女王陛下とNATOのために:近年におけるデンマークの軍備調達計画(一覧)


著:シュタイン・ミッツアーとヨースト・オリーマンズ(編訳:Tarao Goo)


 EU加盟国内で最大規模の軍隊をもたらすことになるポーランドの防衛費増額には、(少なくとも私たちの記事を通じて)多くの注目が寄せられています。[1]

 ほかのNATO加盟国もこの動きに追随しようと試みており、ルーマニアでは小規模ながらポーランドの事例と同様の野心的な再軍備計画に着手しています。これらの国々による計画上の数値を合算した場合、結果的に数千台の戦車と歩兵戦闘車(IFV)、1000門以上の自走砲(SPG)と多連装ロケット砲(MRL)が調達されることになるでしょう。.

 このような目覚ましい数字を目にすると、デンマーク、バルト三国、オランダのような小国が自国軍の大幅な近代化と能力の拡張に取り組んでいることを非常に見落とされがちとなるかもしれません。

 この中で、特にデンマークは軍備の導入プロセスを迅速化を追求しており、ヨーロッパの防衛事業として以前では考えられなかったようなペースに加速しています。(特にポーランドのような国と比較した場合)導入した兵器システムの数は決して劇的なものではありませんが、それらはそれ自体でNATOの安全保障にとって不可欠なものであり続けることに疑いを向ける余地はありません。 

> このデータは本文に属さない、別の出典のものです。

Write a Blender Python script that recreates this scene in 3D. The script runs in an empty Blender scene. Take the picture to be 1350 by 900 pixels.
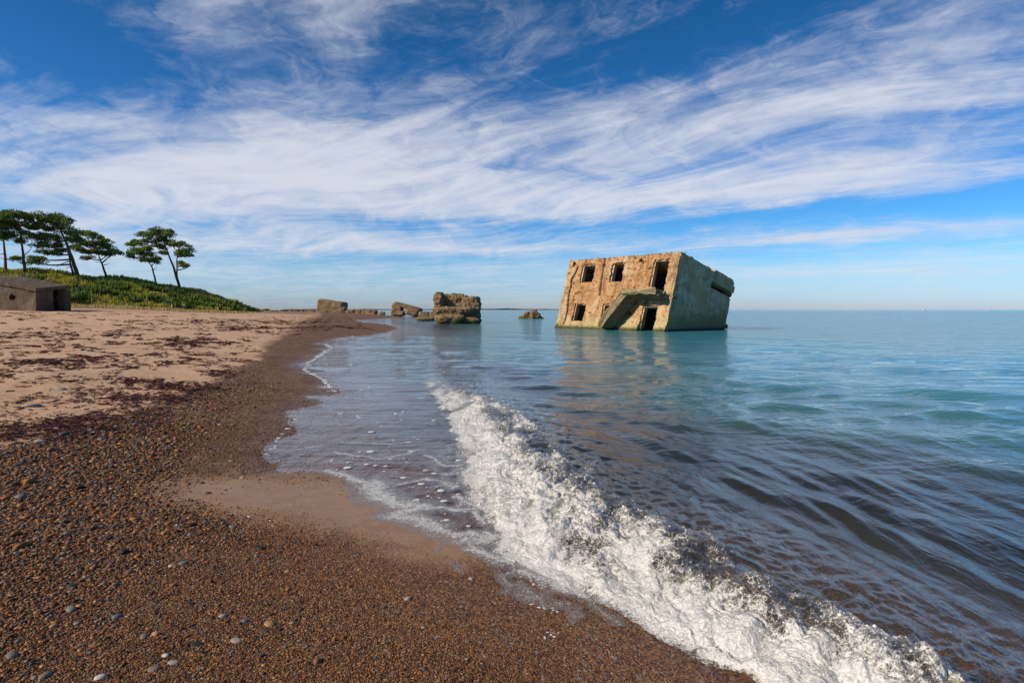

 近年におけるデンマークの兵器調達事業については、完全に新しい能力を導入する一方で、冷戦終結以降に失われた能力を取り戻すことも含まれています。後者に該当するのは潜水艦(2004年)、MRL(2004年)、地対空ミサイルシステム(2005年)、戦術無人航空機(2006年)などです。

 新規に買収する兵器類の費用を捻出するためにデンマークは防衛予算を大幅に引き上げました。その規模は防衛支出を増額すべく祝日を廃止したほどにもなります。[2] [3]

 人口600万人弱のデンマーク軍は比較的小規模な軍隊です。ただし、(いずれもデンマーク王国の自治領である)フェロー諸島とグリーンランドの防衛も担う海洋国家として、同国は5隻のフリゲートと8隻の哨戒艦(OPV)からなる大規模な海軍を保有しています。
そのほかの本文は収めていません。